→ Task material
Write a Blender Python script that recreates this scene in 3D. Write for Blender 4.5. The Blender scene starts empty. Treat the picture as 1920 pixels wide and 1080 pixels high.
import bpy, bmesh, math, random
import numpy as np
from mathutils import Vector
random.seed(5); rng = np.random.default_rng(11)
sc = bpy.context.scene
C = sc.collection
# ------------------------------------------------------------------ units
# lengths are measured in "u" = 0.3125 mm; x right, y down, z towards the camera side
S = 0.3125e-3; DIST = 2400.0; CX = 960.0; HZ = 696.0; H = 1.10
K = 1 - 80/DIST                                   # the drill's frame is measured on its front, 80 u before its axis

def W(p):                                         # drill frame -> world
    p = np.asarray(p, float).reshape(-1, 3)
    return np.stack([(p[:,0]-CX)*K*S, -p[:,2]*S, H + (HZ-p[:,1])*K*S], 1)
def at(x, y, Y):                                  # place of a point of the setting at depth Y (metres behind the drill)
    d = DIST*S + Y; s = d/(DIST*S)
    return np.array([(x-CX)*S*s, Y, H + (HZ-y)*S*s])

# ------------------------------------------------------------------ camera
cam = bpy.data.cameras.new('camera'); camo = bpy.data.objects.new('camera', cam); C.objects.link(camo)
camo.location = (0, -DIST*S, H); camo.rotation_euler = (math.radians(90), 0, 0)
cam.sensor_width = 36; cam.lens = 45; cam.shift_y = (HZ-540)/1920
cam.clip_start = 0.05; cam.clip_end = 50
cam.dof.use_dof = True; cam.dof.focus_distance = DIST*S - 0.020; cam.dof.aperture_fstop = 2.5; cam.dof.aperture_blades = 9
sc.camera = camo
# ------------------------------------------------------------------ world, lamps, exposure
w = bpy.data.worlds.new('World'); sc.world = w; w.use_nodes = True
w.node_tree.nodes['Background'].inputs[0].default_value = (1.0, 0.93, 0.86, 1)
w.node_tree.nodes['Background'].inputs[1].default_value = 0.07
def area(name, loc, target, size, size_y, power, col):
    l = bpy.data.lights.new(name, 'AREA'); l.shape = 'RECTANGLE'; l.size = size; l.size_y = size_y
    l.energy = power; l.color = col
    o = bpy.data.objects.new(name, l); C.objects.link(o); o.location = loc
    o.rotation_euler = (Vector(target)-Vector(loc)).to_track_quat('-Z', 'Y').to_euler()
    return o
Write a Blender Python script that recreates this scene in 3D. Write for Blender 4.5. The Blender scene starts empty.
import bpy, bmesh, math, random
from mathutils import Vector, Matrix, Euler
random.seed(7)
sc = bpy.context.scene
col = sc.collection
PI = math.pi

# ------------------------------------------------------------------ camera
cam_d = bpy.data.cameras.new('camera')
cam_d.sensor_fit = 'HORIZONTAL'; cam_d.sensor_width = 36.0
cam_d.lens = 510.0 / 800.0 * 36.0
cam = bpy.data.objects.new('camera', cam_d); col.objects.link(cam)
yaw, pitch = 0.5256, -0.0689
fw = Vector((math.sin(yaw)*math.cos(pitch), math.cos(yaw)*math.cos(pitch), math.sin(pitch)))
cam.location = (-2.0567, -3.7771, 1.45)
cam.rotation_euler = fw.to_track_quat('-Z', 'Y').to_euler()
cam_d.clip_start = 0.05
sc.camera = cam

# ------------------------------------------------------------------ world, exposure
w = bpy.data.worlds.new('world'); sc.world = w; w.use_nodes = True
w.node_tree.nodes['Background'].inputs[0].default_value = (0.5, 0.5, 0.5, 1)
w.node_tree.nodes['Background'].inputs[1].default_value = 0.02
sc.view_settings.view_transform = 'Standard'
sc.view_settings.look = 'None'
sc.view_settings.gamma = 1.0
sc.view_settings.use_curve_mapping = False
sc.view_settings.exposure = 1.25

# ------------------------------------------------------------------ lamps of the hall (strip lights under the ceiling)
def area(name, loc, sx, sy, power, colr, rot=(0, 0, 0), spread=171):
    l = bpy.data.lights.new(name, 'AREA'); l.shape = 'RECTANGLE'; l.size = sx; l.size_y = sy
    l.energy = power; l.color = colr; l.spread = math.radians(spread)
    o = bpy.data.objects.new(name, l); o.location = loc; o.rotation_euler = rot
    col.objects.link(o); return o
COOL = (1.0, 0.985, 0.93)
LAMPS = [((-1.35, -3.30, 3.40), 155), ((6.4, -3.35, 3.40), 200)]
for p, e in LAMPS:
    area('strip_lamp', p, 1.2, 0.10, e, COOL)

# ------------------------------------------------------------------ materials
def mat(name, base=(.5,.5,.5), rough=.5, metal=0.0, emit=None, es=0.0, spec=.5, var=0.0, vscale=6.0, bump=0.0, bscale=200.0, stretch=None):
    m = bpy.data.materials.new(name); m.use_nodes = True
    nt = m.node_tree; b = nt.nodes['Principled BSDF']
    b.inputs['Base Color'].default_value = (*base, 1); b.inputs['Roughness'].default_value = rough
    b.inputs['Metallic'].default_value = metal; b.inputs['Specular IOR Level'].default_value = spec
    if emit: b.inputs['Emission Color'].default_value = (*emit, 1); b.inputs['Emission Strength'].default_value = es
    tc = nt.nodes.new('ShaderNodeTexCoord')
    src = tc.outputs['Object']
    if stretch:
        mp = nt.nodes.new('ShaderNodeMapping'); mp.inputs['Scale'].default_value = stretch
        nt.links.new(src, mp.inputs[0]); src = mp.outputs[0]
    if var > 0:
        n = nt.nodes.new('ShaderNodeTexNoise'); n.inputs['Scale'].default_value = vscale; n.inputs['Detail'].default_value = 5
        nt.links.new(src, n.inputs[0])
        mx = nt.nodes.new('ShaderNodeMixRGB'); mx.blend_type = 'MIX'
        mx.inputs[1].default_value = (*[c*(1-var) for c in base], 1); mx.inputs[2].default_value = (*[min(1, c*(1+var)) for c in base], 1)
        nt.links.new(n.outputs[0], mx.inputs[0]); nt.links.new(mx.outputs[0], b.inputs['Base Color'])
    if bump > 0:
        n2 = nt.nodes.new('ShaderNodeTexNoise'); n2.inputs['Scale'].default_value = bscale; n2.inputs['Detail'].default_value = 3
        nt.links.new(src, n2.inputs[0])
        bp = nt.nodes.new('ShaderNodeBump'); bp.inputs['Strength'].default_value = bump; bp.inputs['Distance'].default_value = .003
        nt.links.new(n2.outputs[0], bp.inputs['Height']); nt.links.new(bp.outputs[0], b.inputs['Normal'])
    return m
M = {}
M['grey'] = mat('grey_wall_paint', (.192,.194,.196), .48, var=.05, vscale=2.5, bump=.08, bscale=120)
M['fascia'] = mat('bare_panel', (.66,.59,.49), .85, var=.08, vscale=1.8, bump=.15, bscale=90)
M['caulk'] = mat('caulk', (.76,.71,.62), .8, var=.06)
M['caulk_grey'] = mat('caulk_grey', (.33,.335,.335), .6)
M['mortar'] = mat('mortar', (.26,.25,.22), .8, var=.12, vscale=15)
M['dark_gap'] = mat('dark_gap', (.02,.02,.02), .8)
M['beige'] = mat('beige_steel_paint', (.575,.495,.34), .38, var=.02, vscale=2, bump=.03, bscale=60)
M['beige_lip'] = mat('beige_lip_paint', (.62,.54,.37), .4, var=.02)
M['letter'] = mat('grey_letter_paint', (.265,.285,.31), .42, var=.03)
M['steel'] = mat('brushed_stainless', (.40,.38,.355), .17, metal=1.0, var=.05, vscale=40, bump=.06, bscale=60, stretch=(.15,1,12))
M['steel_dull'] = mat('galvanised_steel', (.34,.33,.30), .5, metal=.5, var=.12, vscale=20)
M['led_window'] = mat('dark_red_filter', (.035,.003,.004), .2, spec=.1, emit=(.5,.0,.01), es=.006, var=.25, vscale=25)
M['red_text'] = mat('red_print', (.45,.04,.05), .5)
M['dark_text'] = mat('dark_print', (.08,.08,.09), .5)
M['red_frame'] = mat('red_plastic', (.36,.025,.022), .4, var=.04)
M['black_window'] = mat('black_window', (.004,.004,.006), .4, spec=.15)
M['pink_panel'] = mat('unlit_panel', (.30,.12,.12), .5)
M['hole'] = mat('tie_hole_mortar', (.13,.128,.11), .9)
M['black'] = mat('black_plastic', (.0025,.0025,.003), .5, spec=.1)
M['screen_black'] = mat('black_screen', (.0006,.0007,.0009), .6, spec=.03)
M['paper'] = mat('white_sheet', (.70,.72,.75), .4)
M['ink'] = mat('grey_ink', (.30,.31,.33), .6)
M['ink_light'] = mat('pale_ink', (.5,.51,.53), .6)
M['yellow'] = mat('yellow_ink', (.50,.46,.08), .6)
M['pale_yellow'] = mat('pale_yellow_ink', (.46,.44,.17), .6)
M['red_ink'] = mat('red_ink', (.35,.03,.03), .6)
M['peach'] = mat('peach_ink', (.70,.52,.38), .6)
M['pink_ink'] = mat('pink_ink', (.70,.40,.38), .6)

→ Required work
Every line in the data that holds "Blender" should be copied out.

→ Written response
Write a Blender Python script that recreates this scene in 3D. Write for Blender 4.5. The Blender scene starts empty. Treat the picture as 1920 pixels wide and 1080 pixels high.
Write a Blender Python script that recreates this scene in 3D. Write for Blender 4.5. The Blender scene starts empty.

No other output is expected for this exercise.